A ecologia integral é afetiva e espiritual. A falta de vivência com a questão ecológica levou os próprios cristãos a pensar na ecologia integral da Laudato si’ a partir do paradigma “todas as coisas estão interligadas”. Tal paradigma está presente, de fato, na ecologia integral, assim como em todo o pensamento ecológico. A especificidade do adjetivo “integral” está em outro lugar: na capacidade de integrar a dimensão afetiva, a estética e a espiritual à militância ambientalista. Também aqui não se pode falar propriamente numa “exclusividade”, essas dimensões sempre foram importantes para os ambientalistas, mas raras vezes foram vistas como essenciais para a resolução dos problemas ecológicos.

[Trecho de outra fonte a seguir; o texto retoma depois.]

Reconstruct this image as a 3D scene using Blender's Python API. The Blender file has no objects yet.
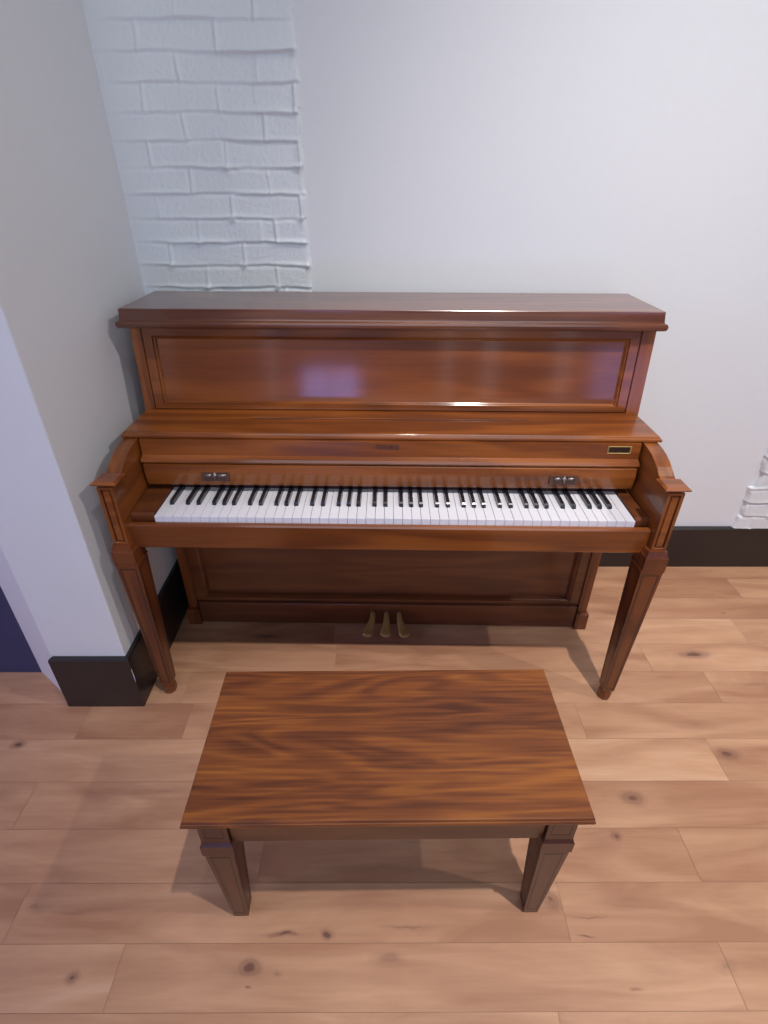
import bpy, bmesh, math, random
import numpy as np
from mathutils import Vector, Matrix
random.seed(7); rng = np.random.RandomState(11)
S = bpy.context.scene; COL = S.collection

# ------------------------------------------------------------------ camera, world, lights, exposure
cam_d = bpy.data.cameras.new('camera'); cam = bpy.data.objects.new('camera', cam_d); COL.objects.link(cam)
cam_d.sensor_fit = 'AUTO'; cam_d.sensor_width = 36.0; cam_d.lens = 499.69 * 36 / 1024
cam_d.shift_x = 3.161 / 1024; cam_d.shift_y = -59.316 / 1024; cam_d.clip_start = .02
yaw, pit, rol = -.0045, -.4998, .003
cam.matrix_world = (Matrix.Translation((-.0424, -1.6164, 1.4134)) @ Matrix.Rotation(yaw, 4, 'Z')
                    @ Matrix.Rotation(math.pi / 2 + pit, 4, 'X') @ Matrix.Rotation(rol, 4, 'Z'))
S.camera = cam
S.view_settings.view_transform = 'Standard'; S.view_settings.look = 'None'
S.view_settings.exposure = 0.0; S.view_settings.gamma = 1.0; S.view_settings.use_curve_mapping = False
try:
    S.cycles.use_denoising = True; S.cycles.max_bounces = 8; S.cycles.sample_clamp_indirect = 6
except Exception: pass
W = bpy.data.worlds.new('world'); S.world = W; W.use_nodes = True
W.node_tree.nodes['Background'].inputs[0].default_value = (.8, .85, 1, 1)
W.node_tree.nodes['Background'].inputs[1].default_value = .3

def spot(name, loc, target, power, color, angle=120, radius=.03, blend=.6):
    l = bpy.data.lights.new(name, 'SPOT'); l.energy = power; l.color = color
    l.spot_size = math.radians(angle); l.spot_blend = blend; l.shadow_soft_size = radius
    o = bpy.data.objects.new(name, l); COL.objects.link(o); o.location = loc
    o.rotation_euler = (Vector(target) - Vector(loc)).to_track_quat('-Z', 'Y').to_euler(); return o
def area(name, loc, target, power, color, sx, sy):
    l = bpy.data.lights.new(name, 'AREA'); l.energy = power; l.color = color
    l.shape = 'RECTANGLE'; l.size = sx; l.size_y = sy
    o = bpy.data.objects.new(name, l); COL.objects.link(o); o.location = loc
    o.rotation_euler = (Vector(target) - Vector(loc)).to_track_quat('-Z', 'Y').to_euler(); return o
# track lamps on the ceiling, over and to the right of the bench
spot('track_lamp', (.82, -1.85, 4.5), (.80, -.42, .1), 510, (1, .94, .90), 50, .035, 1.0)
spot('track_lamp', (2.7, -1.45, 3.7), (.55, -.35, .5), 125, (1, .95, .92), 80, .04, .9)
spot('track_lamp', (.2, -1.15, 4.5), (.3, -.5, 0), 36, (1, .94, .90), 62, .06, .9)
# unseen violet fill added over the left floor; daylight from the windows behind the camera
area('cool_fill', (-2.45, -1.5, 1.4), (-.7, -1.2, 0), 20, (.68, .60, 1), 1.4, 1.4)
area('cool_fill', (.2, -3.2, 2.0), (0, 0, 1.8), 33, (.76, .87, 1), 3.0, 1.2)

# ------------------------------------------------------------------ materials
def newmat(name):
    m = bpy.data.materials.new(name); m.use_nodes = True
    nt = m.node_tree; return m, nt, nt.nodes, nt.links, nt.nodes['Principled BSDF']
def plain(name, col, rough=.5, metal=0, bump=0, bscale=60, coat=0, vary=.12):
    m, nt, N, L, b = newmat(name)
    b.inputs['Base Color'].default_value = (*col, 1); b.inputs['Roughness'].default_value = rough
    b.inputs['Metallic'].default_value = metal; b.inputs['Coat Weight'].default_value = coat
    tc = N.new('ShaderNodeTexCoord'); n = N.new('ShaderNodeTexNoise'); n.inputs['Scale'].default_value = bscale
    L.new(tc.outputs['Object'], n.inputs['Vector'])
    mx = N.new('ShaderNodeMixRGB'); mx.blend_type = 'MULTIPLY'; mx.inputs[0].default_value = vary
    mx.inputs[1].default_value = (*col, 1); L.new(n.outputs['Fac'], mx.inputs[2]); L.new(mx.outputs[0], b.inputs['Base Color'])
    if bump:
        bp = N.new('ShaderNodeBump'); bp.inputs['Strength'].default_value = bump; bp.inputs['Distance'].default_value = .002
        L.new(n.outputs['Fac'], bp.inputs['Height']); L.new(bp.outputs[0], b.inputs['Normal'])
    return m
def ramp(N, stops):
    r = N.new('ShaderNodeValToRGB'); e = r.color_ramp.elements
    while len(e) < len(stops): e.new(.5)
    for k, (p, c) in enumerate(stops): e[k].position = p; e[k].color = (*c, 1)
    return r
def wood(name, dark, mid, light, axis='X', rough=.2, coat=.5, streak=1.0, figure=.35, seed=0.0, fine=1.0, wide=1.0, mott=.7):
    """lacquered wood: long soft figure bands plus fine pores, grain along one object axis"""
    m, nt, N, L, b = newmat(name)
    tc = N.new('ShaderNodeTexCoord')
    mp = N.new('ShaderNodeMapping'); mp.inputs['Location'].default_value = (seed, seed * 1.7, seed * .6)
    L.new(tc.outputs['Object'], mp.inputs['Vector'])
    def sc(v, s):
        q = N.new('ShaderNodeMapping'); q.inputs['Scale'].default_value = s; L.new(v, q.inputs['Vector']); return q.outputs[0]
    ax = {'X': (1.1, 9, 9), 'Z': (9, 9, 1.1), 'Y': (9, 1.1, 9)}[axis]
    ax = tuple(a * wide for a in ax)
    axf = {'X': (6, 170, 170), 'Z': (170, 170, 6), 'Y': (170, 6, 170)}[axis]
    n1 = N.new('ShaderNodeTexNoise'); n1.inputs['Scale'].default_value = 1.0; n1.inputs['Detail'].default_value = 2
    n1.inputs['Distortion'].default_value = .6
    L.new(sc(mp.outputs[0], ax), n1.inputs['Vector'])
    # rings from the broad noise -> cathedral figure
    mu = N.new('ShaderNodeMath'); mu.operation = 'MULTIPLY'; mu.inputs[1].default_value = 26 * streak; L.new(n1.outputs['Fac'], mu.inputs[0])
    sn = N.new('ShaderNodeMath'); sn.operation = 'SINE'; L.new(mu.outputs[0], sn.inputs[0])
    sm = N.new('ShaderNodeMath'); sm.operation = 'MULTIPLY_ADD'; sm.inputs[1].default_value = .5 * figure; sm.inputs[2].default_value = .5
    L.new(sn.outputs[0], sm.inputs[0])
    n2 = N.new('ShaderNodeTexNoise'); n2.inputs['Scale'].default_value = 1.0; n2.inputs['Detail'].default_value = 3; L.new(sc(mp.outputs[0], axf), n2.inputs['Vector'])
    n3 = N.new('ShaderNodeTexNoise'); n3.inputs['Scale'].default_value = 2.2; n3.inputs['Detail'].default_value = 4
    L.new(sc(mp.outputs[0], tuple(a * .45 for a in ax)), n3.inputs['Vector'])
    a = N.new('ShaderNodeMath'); a.operation = 'MULTIPLY_ADD'; a.inputs[1].default_value = .35 * fine; L.new(n2.outputs['Fac'], a.inputs[0]); L.new(sm.outputs[0], a.inputs[2])
    a2 = N.new('ShaderNodeMath'); a2.operation = 'MULTIPLY_ADD'; a2.inputs[1].default_value = mott; L.new(n3.outputs['Fac'], a2.inputs[0]); L.new(a.outputs[0], a2.inputs[2])
    s2 = N.new('ShaderNodeMath'); s2.operation = 'SUBTRACT'; s2.inputs[1].default_value = .53 - .35/2 - .35 + .175*fine + .5*mott; L.new(a2.outputs[0], s2.inputs[0])
    r = ramp(N, [(.1, dark), (.5, mid), (.9, light)]); L.new(s2.outputs[0], r.inputs[0])
    L.new(r.outputs[0], b.inputs['Base Color'])
    b.inputs['Roughness'].default_value = .4; b.inputs['Coat Weight'].default_value = coat; b.inputs['Coat Roughness'].default_value = rough
    b.inputs['Specular IOR Level'].default_value = .35
    bp = N.new('ShaderNodeBump'); bp.inputs['Strength'].default_value = .08; bp.inputs['Distance'].default_value = .001
    L.new(n2.outputs['Fac'], bp.inputs['Height']); L.new(bp.outputs[0], b.inputs['Normal'])
    return m
PD, PM, PL_ = (.10, .024, .005), (.22, .058, .009), (.34, .102, .016)
M = {}
M['px'] = wood('piano_wood', PD, PM, PL_, 'X', .12, .6, seed=0.0)
M['pz'] = wood('piano_wood_upright', PD, PM, PL_, 'Z', .14, .6, seed=3.0)
M['py'] = wood('piano_wood_arm', (.10, .026, .006), (.21, .058, .010), (.32, .10, .017), 'Y', .14, .6, seed=5.0)
M['panel'] = wood('piano_veneer', (.13, .03, .006), (.235, .062, .011), (.33, .095, .017), 'X', .12, .8, streak=.8, figure=.3, seed=8.3)
M['lid'] = wood('piano_lid_wood', (.07, .02, .009), (.13, .036, .013), (.19, .06, .02), 'X', .20, 1, seed=2.0)
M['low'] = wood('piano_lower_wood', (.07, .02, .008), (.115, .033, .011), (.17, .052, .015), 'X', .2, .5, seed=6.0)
M['groove'] = plain('dark_groove', (.035, .012, .006), .4, coat=.3)
M['bench'] = wood('bench_wood', (.060, .015, .005), (.175, .049, .011), (.33, .108, .018), 'X', .32, .18, streak=1.7, figure=.24, seed=13.4, fine=2.2, wide=1.5, mott=1.15)
M['leg'] = wood('piano_leg_wood_shaded', (.07, .018, .006), (.14, .037, .010), (.21, .062, .015), 'Z', .16, .5, seed=3.0)  # reddish-dark wood, darkened further: the legs' shade is put into the colour
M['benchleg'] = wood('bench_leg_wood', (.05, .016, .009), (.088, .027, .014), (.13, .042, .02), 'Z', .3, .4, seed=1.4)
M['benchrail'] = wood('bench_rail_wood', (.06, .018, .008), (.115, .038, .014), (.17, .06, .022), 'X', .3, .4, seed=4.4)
M['ivory'] = plain('white_key_plastic', (.84, .84, .90), .25, coat=.4, bscale=8)
M['ebony'] = plain('black_key_plastic', (.012, .012, .018), .25, coat=.5, bscale=30)
M['brass'] = plain('aged_brass', (.52, .35, .12), .3, .35, bscale=50)
M['hinge'] = plain('bronze_hinge', (.10, .040, .024), .5, 0, bscale=90)
M['chrome'] = plain('worn_nickel', (.42, .36, .34), .4, 1, bscale=90)
M['plaque'] = plain('dark_plaque', (.05, .028, .02), .3, .3)
M['wall'] = plain('wall_paint', (.785, .80, .82), .75, bump=.03, bscale=40, vary=.03)
M['brick'] = plain('painted_brick', (.77, .80, .82), .42, bump=.08, bscale=60, vary=.03)
M['ceiling'] = plain('ceiling_paint', (.30, .30, .31), .9)
M['wall_dim'] = plain('grey_wall_paint', (.30, .30, .33), .8, vary=.03)
M['base'] = plain('baseboard_paint', (.018, .014, .015), .38, coat=.1)
M['navy'] = plain('navy_wall', (.045, .052, .135), .5, bump=.3, bscale=25)
M['felt'] = plain('red_felt', (.05, .012, .014), .95)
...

Segundo Francisco, para solucionar os problemas ecológicos, “é necessário recorrer também às diversas riquezas culturais dos povos, à arte e à poesia, à vida interior e à espiritualidade. Se quisermos, de verdade, construir uma ecologia que nos permita reparar tudo o que temos destruído, então nenhum ramo das ciências e nenhuma forma de sabedoria pode ser transcurada, nem sequer a sabedoria religiosa com a sua linguagem própria” (LS 63). Essa integração é possível a partir de um amor que “cuida” tanto da natureza quanto dos irmãos: “o amor social impele-nos a pensar em grandes estratégias que detenham eficazmente a degradação ambiental e incentivem uma cultura do cuidado que permeie toda a sociedade” (LS 231).